Irony and History Repeating itself.
(i) The PIPE-v-AAPT experience
In 2003 PIPE had a dispute with AAPT on similar grounds (the old AAPT pre-powertel merger which created the new excellent AAPT). PIPE went to the Federal Court. In the meantime PIPE was able to relocate about 82 of the 94 services in AAPT data centres. Over the following 12 months those data centres (123 Eagle Street, 45 Pirie St, 530 Collins St, 187 Thomas St, 30 Ross St) were effectively vacated by the industry and all have since closed.
(ii) The PIPE-v-Soul experience
In around 2006(?) PIPE issued a LAAN to deliver services into 201 Kent Street (was Soul and now TPG data centre). Ironically the same occupier argument was used and the TIO found in favour of PIPE. The service was installed. Again if PIPE/TPG succeed then they may find themselves to have knowingly trespassed hundreds of times...
By way of reference the TIO considered that there were two (2) carriers, however PIPE argued that it was one carrier (PIPE) against a building manager (Soul). The TIO heard this. If the argument is that it's two (2) carriers then Schedule 1 applies which would mean Facilities Access and that Megaport has every right to obtain access under an Facilities Access.
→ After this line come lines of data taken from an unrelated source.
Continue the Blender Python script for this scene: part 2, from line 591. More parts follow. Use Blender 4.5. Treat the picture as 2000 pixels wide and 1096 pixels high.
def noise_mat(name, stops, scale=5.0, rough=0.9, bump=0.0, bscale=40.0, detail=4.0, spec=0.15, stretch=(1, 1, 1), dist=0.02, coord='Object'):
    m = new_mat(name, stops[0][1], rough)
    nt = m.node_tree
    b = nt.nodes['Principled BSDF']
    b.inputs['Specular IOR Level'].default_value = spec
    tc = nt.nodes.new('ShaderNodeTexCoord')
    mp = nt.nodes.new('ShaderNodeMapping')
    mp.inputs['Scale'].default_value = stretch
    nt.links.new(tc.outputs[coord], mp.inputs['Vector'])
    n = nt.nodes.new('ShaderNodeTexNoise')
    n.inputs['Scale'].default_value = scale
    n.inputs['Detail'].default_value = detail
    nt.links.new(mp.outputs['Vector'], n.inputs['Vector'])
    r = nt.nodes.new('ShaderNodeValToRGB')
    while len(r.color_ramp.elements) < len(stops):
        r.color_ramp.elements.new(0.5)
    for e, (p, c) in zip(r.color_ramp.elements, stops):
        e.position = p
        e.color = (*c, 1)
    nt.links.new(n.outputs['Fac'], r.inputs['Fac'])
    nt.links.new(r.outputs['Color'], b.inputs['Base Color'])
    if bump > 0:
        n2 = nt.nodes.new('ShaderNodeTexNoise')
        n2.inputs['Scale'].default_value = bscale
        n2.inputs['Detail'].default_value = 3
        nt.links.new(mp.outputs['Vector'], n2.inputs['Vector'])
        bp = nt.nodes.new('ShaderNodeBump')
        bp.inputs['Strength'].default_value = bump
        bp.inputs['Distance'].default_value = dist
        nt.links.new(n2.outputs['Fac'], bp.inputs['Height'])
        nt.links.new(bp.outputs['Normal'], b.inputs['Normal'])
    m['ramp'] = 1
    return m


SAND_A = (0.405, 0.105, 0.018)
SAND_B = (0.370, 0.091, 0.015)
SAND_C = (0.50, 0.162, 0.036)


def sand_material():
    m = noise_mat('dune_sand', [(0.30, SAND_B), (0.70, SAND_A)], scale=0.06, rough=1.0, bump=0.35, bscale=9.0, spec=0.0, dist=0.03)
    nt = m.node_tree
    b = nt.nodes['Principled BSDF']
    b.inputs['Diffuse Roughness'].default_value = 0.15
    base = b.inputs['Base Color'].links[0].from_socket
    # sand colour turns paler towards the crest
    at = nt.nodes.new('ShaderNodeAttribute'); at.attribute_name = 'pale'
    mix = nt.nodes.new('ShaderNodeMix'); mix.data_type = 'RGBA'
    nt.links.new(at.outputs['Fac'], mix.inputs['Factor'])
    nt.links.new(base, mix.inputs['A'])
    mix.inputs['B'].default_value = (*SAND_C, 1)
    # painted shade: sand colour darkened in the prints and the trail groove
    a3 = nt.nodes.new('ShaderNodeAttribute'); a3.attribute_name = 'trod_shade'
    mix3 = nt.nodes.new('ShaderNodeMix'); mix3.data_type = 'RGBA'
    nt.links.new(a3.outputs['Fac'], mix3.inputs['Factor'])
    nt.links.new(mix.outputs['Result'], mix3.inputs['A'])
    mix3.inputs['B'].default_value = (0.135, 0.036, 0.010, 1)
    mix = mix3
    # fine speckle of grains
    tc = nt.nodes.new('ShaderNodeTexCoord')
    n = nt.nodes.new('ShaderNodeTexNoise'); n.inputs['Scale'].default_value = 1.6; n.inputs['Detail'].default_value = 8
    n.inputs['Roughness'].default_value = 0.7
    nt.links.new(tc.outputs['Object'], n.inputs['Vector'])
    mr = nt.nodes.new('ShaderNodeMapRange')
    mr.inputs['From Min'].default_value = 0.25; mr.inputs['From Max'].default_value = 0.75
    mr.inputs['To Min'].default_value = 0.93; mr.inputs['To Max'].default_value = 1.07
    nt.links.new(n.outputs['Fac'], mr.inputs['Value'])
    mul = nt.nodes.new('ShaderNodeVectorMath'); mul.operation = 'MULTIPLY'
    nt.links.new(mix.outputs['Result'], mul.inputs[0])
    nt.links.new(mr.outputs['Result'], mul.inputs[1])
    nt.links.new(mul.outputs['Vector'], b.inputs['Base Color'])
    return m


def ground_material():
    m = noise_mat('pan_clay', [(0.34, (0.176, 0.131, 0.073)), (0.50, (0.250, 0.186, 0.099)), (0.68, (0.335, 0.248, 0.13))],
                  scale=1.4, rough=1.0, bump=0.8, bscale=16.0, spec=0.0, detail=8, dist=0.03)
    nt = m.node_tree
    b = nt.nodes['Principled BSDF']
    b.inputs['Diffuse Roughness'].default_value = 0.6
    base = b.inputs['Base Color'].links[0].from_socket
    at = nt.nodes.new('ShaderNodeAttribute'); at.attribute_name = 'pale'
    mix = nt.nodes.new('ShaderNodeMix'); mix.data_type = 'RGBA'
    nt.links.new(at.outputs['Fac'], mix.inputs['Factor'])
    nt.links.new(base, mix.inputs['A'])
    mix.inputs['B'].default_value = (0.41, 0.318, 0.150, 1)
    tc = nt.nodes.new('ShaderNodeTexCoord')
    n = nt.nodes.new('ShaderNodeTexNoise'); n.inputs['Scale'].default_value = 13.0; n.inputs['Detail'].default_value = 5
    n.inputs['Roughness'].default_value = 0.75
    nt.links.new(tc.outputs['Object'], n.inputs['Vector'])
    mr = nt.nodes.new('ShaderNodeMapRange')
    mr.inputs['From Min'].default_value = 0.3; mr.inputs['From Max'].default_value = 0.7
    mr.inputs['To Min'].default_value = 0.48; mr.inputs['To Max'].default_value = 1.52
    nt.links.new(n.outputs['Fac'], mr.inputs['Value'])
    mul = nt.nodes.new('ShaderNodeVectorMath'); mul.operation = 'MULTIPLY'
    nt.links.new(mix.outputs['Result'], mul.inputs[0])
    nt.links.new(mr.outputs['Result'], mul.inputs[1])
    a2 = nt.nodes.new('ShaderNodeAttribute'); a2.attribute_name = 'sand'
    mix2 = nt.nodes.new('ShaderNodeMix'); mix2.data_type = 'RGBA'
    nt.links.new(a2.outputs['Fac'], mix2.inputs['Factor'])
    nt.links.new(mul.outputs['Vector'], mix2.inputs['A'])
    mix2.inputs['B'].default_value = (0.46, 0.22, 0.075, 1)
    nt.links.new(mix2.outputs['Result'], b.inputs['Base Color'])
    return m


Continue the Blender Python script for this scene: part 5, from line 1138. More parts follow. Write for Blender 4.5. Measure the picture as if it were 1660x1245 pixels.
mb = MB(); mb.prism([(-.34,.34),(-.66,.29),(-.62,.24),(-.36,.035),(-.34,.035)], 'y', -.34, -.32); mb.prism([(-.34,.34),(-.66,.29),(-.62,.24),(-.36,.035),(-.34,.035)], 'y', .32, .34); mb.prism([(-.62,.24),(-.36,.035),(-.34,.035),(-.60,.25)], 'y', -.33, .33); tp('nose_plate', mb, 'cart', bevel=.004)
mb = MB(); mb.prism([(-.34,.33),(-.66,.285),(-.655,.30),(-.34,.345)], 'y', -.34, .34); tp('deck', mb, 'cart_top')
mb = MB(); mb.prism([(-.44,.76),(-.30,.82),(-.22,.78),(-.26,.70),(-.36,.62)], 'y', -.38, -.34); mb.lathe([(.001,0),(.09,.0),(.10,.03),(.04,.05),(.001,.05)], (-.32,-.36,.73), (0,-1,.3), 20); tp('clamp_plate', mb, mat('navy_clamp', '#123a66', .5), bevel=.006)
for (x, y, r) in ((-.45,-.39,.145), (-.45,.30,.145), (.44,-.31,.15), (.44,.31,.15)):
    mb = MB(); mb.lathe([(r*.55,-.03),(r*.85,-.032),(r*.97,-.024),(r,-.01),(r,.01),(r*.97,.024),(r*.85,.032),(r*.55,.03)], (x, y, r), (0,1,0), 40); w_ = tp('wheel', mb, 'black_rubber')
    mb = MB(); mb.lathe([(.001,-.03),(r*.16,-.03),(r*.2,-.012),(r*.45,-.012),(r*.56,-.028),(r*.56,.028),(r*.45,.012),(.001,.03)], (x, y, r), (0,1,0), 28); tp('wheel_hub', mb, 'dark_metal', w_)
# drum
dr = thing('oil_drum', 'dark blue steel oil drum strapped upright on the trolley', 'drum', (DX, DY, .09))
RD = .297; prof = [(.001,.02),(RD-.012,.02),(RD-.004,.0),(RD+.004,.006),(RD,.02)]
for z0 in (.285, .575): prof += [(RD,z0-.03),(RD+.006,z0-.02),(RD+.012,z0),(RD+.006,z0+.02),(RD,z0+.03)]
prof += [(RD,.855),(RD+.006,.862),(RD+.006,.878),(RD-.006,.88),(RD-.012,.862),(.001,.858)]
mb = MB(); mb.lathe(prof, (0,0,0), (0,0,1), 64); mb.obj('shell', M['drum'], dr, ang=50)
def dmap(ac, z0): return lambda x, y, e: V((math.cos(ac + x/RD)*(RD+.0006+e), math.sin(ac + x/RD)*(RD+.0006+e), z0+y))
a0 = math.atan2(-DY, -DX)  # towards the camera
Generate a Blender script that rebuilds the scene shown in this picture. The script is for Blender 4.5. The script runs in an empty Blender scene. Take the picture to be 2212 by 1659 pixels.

Interestingly from memory PIPE argued in the landmark case http://www.austlii.edu.au/au/cases/cth/FCA/2013/444.html that even if Schedule 1 did apply it doesn't over rule Schedule 3 when it applies. The court agreed. And when I say PIPE I mean PIPE started the argument when I was there and TPG continued the argument after the sale.
I have pleaded with TPG/PIPE on numerous occasions NOT to open the pandoras box that has just been opened. Calls were not returned. The box is now open and I can see all the building owners throughout Australia rubbing their hands in disbelief and eagerly awaiting the first opportunity to use TPG/PIPE's arguments against them regardless of outcome.
Let's see what happens in the TIO and we will keep our customers informed in the meantime.